Carrying a red hold-all, 22-year-old Neil Roberts strode through the darkness towards the doors of Wairere House in Wanganui—home of the ‘Wanganui Computer’. It was some 25 minutes past midnight on November 18, 1982. Moments earlier, he had spray-painted words from an old revolutionary proclamation on a nearby toilet wall: “We have maintained a silence closely resembling stupidity.”

Security guards in the building’s foyer saw Roberts approach and bend down. As one of them made to ask through the intercom what he wanted, there was a flash and a deafening explosion. The force of the blast shattered the bulletproof glass doors, knocking the guards to the ground. It was so powerful that it rocked buildings 400 metres away.

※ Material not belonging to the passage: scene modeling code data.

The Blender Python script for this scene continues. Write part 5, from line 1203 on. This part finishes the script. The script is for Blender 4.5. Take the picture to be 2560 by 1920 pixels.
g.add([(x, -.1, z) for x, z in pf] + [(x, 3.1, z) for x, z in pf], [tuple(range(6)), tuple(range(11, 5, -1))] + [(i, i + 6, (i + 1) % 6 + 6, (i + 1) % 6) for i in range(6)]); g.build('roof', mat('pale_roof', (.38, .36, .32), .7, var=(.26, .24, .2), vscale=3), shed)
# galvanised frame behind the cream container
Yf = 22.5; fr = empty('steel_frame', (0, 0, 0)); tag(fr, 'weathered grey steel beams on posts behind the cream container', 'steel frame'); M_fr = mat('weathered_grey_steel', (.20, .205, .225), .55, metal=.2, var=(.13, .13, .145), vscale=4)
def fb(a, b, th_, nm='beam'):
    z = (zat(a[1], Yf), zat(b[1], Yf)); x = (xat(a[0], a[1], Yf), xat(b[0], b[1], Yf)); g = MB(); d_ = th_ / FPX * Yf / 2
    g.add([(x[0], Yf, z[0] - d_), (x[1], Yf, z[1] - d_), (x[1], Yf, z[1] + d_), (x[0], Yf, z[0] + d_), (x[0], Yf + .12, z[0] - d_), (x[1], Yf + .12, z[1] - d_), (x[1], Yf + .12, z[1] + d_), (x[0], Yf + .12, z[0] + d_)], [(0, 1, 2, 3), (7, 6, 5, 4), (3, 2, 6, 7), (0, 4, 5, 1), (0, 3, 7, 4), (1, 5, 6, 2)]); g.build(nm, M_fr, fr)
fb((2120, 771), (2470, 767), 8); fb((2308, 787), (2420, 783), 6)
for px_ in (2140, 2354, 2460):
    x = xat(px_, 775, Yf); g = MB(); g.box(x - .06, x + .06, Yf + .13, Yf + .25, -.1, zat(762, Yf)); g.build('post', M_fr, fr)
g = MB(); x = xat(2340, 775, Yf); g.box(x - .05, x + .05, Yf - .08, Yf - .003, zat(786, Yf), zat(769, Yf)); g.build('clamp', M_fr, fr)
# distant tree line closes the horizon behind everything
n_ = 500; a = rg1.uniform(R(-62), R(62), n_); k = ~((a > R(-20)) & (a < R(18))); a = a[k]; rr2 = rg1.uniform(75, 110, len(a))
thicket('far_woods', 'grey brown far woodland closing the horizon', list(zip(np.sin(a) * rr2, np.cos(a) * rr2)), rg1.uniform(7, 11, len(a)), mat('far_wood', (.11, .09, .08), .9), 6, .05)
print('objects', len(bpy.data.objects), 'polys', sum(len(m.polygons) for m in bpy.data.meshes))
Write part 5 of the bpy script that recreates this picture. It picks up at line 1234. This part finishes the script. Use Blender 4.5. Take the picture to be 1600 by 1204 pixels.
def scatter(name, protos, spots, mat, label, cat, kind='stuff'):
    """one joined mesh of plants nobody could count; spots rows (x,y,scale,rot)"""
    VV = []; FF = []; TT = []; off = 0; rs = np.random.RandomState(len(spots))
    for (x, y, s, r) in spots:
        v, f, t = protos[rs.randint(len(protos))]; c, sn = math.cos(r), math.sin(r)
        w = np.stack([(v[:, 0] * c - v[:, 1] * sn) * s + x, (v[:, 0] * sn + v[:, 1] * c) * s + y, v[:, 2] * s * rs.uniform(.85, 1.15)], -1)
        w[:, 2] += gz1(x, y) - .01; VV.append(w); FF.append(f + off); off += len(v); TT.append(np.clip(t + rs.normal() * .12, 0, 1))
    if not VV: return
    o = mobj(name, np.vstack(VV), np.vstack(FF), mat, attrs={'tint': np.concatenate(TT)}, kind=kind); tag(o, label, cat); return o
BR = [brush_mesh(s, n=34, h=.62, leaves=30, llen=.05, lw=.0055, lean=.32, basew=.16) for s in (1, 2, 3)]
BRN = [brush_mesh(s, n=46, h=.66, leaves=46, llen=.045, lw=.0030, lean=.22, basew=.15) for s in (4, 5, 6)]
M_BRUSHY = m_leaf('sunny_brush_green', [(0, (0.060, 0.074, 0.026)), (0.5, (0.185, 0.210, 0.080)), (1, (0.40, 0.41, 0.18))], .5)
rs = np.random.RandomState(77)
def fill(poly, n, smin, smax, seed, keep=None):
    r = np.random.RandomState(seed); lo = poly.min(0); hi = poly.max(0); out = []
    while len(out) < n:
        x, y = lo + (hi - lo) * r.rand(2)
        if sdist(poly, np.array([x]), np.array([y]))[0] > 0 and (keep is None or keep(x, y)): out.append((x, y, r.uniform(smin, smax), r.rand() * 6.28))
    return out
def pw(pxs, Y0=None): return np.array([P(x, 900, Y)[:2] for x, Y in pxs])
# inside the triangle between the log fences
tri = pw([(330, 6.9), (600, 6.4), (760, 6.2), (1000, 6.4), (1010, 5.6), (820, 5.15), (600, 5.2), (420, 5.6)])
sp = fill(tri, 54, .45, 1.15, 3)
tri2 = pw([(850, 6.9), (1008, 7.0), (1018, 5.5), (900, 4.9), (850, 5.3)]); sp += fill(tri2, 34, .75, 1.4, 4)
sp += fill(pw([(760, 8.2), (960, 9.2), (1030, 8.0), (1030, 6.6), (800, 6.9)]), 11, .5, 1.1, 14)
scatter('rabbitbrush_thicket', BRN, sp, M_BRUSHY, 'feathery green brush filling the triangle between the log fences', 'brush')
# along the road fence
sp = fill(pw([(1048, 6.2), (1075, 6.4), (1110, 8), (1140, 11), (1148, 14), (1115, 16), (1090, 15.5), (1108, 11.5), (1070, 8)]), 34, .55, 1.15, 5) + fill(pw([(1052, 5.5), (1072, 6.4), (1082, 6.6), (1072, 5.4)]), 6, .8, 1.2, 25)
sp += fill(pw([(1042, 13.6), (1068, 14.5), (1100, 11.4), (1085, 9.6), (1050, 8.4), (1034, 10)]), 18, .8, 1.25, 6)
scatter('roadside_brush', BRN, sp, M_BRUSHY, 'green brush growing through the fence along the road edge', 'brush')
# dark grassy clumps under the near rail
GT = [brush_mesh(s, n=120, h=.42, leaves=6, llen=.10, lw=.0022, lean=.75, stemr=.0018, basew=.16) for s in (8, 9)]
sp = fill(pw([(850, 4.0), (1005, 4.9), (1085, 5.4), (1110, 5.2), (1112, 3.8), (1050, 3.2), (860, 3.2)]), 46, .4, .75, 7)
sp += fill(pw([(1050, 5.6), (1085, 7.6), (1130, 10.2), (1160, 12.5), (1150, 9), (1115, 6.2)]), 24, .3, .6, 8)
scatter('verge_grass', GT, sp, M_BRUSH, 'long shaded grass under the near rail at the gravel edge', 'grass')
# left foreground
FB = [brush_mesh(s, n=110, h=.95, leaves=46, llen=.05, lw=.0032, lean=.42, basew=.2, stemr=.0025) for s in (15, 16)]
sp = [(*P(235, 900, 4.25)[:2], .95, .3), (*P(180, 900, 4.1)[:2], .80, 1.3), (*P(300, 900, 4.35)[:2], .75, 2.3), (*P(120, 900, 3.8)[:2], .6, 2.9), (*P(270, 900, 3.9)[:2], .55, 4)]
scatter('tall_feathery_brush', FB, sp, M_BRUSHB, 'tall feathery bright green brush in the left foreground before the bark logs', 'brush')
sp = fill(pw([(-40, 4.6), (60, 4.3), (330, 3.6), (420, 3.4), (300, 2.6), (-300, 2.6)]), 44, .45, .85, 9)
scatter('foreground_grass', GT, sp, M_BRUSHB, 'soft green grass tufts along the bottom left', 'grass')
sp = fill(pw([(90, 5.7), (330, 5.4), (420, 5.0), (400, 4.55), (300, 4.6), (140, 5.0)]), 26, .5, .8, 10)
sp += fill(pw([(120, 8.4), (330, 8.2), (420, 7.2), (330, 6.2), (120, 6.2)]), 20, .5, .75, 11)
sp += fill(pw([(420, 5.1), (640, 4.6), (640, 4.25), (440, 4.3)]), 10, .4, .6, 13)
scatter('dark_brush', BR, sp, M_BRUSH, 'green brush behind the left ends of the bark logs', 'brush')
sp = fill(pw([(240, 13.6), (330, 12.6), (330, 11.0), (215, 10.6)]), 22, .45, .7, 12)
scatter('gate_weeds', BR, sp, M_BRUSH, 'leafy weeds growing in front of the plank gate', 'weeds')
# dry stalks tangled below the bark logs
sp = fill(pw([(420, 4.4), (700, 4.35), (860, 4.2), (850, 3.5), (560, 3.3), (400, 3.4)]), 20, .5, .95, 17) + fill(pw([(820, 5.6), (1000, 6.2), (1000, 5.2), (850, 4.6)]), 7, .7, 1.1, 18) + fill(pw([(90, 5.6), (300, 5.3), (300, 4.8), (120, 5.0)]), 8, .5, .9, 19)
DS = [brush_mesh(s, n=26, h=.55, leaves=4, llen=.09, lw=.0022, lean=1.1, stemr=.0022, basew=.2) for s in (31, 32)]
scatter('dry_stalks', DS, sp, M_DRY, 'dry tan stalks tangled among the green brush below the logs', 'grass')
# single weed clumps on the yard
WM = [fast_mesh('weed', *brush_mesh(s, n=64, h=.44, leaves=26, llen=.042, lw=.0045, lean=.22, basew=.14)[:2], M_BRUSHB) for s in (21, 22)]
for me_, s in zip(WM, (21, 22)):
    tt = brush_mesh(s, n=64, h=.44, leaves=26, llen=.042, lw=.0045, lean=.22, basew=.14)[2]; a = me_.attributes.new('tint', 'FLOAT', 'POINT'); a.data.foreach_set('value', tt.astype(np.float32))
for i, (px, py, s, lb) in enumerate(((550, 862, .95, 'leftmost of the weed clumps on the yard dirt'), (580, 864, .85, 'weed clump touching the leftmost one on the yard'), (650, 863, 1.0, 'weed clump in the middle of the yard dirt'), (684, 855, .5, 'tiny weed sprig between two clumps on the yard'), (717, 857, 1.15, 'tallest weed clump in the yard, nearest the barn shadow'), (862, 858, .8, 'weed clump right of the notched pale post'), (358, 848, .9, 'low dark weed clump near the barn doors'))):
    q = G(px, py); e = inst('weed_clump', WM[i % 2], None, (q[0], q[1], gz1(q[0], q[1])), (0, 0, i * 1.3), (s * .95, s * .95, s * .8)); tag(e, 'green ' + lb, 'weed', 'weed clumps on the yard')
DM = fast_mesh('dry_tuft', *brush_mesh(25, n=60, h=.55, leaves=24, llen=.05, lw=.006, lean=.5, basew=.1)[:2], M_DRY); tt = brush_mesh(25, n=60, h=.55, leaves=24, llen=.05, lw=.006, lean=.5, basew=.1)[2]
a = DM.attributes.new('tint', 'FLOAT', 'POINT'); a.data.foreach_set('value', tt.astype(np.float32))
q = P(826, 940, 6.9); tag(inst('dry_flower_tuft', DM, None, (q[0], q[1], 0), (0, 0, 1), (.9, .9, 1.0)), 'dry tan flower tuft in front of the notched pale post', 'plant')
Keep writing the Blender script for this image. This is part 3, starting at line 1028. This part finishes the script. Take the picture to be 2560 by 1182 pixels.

Roberts had detonated what investigators believed was up to two kilograms of gelignite, using a battery pack he bought at a local service station. No staff in the building were hurt, and the computer system was undamaged, but the bomber himself had been torn apart by the explosion. The grisly remains of his chest bore a recent tattoo: “This punk won’t see 23, no future.”

It was a shocking act of protest against what many New Zealanders had come to see as a symbol of the state’s overweening desire for control. The Wanganui Computer—more correctly the National Law Enforcement System—was the country’s first centralised electronic database, and to some people it was an unsettling glimpse into the Orwellian power that digital technology handed to governments. From the moment it went live in 1976, the computer recorded personal information on all New Zealanders, including every driver’s licence, firearms licence, vehicle registration and traffic and criminal conviction—all accessible at the tap of a keyboard from computer terminals at police stations, law courts and Ministry of Transport offices around the country.

Hailed by the then-Minister of Police, Allan McCready, as “probably the most significant crime-fighting weapon ever brought to bear against lawlessness in this country”, the Wanganui Computer operated around the clock and at its peak employed 150 people. It was decommissioned in 2005.

By the time Roberts decided to act, the country was in social foment, polarised by the divisive policies of the Prime Minister, Robert Muldoon, which culminated in the Springbok rugby tour of 1981. Roberts had taken part in demonstrations against the tour and against what he considered to be the government’s increasingly authoritarian behaviour. However, police determined that in bombing Wairere House, he had acted alone.

The ground-breaking National Law Enforcement System had its own legislation—the Wanganui Computer Centre Act (1976), which was an attempt to ease concerns about the aggregation of personal information. Eventually this was replaced by the Privacy Act (1993).

These days, the keeping of publicly available records on a centralised database is more or less taken for granted, but the prickly issue of privacy won’t go away. Calls for the Privacy Act to be updated to reflect the reality of the digital age are growing amid revelations of large-scale clandestine snooping by the so-called “Five Eyes” alliance. This alliance originated in an intelligence-sharing arrangement between Britain, Australia, New Zealand, Canada and the United States in the Second World War. Leaked secret documents show that, in an ominous echo of George Orwell’s 1984, it has evolved into a programme for the mass surveillance of citizens.